Two friends abroad in Austria

Posted on: 26 February 2024 by Teresa Pretismuir in 2024 posts

Teresa and Jakub at the Christmas Market
Jakub and Teresa at the Christmas Market on Rathausplatz in Vienna

This blog features part two of Jakub’s and Teresa’s Year Abroad in Austria. It’s about tickets or no tickets, unexpected homesickness, job placements and Jakub and Teresa's tradition of Schnitzel-dates.

Since being in Graz, I have not been checked to see if I have a ticket on public transport once. I don’t think there is a stronger show of the culture of ‘Schwarzfahren’ (travelling without a ticket) than that. One time I thought I was going to be checked, but so many people on the bus didn’t have tickets that they didn’t even make it all the way to checking me. That doesn’t stop Jakub from always buying a ticket anyway because he ‘supports public transport’ but is actually just scared of being caught.

The one place they do always check is the train. And I have taken many trains since I have been here, and many coaches. I’ve been to Munich on a trip, many places in Styria and of course have taken many trips to Vienna to visit Jakub, and he has done the same to visit me. We have spent most of our time together wandering around the cities we live in, finding fancy coffee shops to make Jakub happy, and going to Christkindl markets to buy Glühwein and introduce Jakub to Maroni (roasted chestnuts).

Unexpected Homesickness

Though I must admit, I can’t say I haven’t felt a little homesick at times. The day my Yorkshire Tea ran out was not my finest hour. It is odd being so far from the culture you were raised in.

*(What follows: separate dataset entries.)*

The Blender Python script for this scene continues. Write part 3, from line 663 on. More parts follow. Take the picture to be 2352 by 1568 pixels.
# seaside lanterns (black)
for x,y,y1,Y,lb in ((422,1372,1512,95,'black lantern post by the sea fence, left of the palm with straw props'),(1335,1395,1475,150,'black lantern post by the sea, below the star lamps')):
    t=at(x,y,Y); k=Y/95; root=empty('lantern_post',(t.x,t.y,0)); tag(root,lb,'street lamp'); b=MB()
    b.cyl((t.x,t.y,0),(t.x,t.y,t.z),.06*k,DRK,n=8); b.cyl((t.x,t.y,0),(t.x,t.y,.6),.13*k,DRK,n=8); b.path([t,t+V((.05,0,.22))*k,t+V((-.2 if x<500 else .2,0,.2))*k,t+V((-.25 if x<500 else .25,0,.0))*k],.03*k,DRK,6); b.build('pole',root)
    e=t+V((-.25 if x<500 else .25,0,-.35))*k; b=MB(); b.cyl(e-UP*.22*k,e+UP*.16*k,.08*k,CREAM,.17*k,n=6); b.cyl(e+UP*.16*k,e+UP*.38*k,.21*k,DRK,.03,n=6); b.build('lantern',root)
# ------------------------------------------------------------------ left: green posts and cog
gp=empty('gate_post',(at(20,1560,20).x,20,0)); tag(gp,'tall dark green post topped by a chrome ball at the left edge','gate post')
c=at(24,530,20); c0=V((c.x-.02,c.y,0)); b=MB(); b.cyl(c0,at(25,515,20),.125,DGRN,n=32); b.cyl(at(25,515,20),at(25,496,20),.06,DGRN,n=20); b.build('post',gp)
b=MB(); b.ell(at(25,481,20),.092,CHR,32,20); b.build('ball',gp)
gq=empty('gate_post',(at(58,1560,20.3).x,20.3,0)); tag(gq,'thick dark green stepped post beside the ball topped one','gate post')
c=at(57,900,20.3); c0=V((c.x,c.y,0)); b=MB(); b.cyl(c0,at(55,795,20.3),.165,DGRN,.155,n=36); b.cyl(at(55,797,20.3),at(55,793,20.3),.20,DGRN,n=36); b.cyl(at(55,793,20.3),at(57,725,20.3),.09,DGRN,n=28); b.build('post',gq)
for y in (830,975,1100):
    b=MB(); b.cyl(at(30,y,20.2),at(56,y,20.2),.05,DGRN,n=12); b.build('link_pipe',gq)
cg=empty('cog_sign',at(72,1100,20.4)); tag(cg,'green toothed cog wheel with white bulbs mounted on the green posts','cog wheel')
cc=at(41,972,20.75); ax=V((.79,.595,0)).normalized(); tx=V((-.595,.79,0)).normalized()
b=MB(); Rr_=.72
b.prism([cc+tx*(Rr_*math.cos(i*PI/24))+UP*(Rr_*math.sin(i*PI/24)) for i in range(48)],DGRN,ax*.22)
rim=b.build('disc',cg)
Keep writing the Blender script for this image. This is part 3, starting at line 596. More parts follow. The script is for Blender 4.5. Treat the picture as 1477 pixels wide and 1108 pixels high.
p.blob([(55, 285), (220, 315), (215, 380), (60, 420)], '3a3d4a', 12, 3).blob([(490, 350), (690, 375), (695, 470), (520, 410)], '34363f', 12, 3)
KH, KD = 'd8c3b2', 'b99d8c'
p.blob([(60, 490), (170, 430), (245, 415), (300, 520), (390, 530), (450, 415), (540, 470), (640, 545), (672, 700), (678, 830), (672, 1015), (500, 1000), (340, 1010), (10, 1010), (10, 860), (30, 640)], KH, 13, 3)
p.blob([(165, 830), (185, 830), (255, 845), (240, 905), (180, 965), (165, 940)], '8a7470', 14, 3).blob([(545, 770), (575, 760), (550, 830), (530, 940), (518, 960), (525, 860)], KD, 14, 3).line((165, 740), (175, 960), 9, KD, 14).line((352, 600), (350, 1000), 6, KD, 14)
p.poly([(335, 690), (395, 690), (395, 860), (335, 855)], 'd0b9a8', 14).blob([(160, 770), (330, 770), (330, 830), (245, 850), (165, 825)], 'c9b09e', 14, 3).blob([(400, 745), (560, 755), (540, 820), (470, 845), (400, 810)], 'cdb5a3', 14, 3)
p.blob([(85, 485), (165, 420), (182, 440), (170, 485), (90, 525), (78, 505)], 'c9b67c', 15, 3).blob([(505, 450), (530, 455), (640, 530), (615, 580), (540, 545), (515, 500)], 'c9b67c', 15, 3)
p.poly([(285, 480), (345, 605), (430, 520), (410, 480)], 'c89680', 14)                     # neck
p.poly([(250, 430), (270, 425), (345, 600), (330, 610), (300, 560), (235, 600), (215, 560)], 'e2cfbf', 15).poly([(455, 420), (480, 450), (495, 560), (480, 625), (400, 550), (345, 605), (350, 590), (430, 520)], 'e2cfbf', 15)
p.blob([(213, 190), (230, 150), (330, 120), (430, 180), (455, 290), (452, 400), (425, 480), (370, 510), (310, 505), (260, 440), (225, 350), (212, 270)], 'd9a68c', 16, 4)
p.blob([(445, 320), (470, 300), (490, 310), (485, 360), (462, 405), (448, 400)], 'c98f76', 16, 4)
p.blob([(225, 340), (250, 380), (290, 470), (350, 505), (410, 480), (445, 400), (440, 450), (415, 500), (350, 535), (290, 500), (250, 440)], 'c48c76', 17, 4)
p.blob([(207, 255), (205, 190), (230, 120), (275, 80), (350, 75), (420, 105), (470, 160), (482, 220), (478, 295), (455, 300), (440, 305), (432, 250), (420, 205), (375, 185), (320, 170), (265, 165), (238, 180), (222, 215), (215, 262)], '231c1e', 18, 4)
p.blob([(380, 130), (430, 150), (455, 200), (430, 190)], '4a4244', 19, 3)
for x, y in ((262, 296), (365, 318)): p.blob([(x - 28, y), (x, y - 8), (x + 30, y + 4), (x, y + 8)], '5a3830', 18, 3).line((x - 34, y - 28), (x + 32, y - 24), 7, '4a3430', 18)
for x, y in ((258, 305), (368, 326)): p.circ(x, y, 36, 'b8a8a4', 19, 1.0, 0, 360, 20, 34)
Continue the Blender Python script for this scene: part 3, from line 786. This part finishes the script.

But the way the homesickness hit me really surprised me. I didn’t know what shops to go to when I wanted a specific item, I doubted what to say to someone in a shop when I was looking for something, I missed being able to have a Nandos. I also wish I would have brought some beans for beans on toast. The big, existential missing-British-culture-and-the-people never really hit me because I really love Austria. It was the debatably menial things that screwed me over a little.

Love my job – or do I?

Of course, I don’t spend most of my time crying in bed. I really, really love my job. I love being able to make lesson plans, execute them, get to know the students I’m teaching and make friends with the teachers. I hate the students calling me ‘Frau Professor’ and ‘Sie’ but that seems to be a necessary sacrifice. I decided to take this year as a language assistant to decide if teaching could be something I could see as a career and I am still miles away from a decision. Every time I have a good lesson and the students ask 30 questions and are super interested (usually the younger students) I see it as my life’s calling. Every time I spend a lesson telling all the students to be quiet or watch them try to stay awake I feel it would be my worst nightmare. The tricky part is that I only do the fun parts of the job. I get to stand up with the students, talk in my first language, have a chat with them as a knowledgeable peer and then leave them again for 2 weeks. I don’t have to set and mark homework and exams, deal with phone calls from parents, and all of the other tedious parts of teaching. It makes it even more difficult a decision knowing teaching is never mainly focussed on the students but on the admin. It has helped me realise that the school system in Austria is just as underfunded and stress-filled as every British school, which is not the best advertisement for entering the system.

I think overall my year abroad has just been a whole lot of change. The obvious change is a change of country, but it has also been my first ‘big-girl’ job and the first time I have been forced into total independence

The year will stick with me for many more to come, mainly as proof to myself that I really could do it.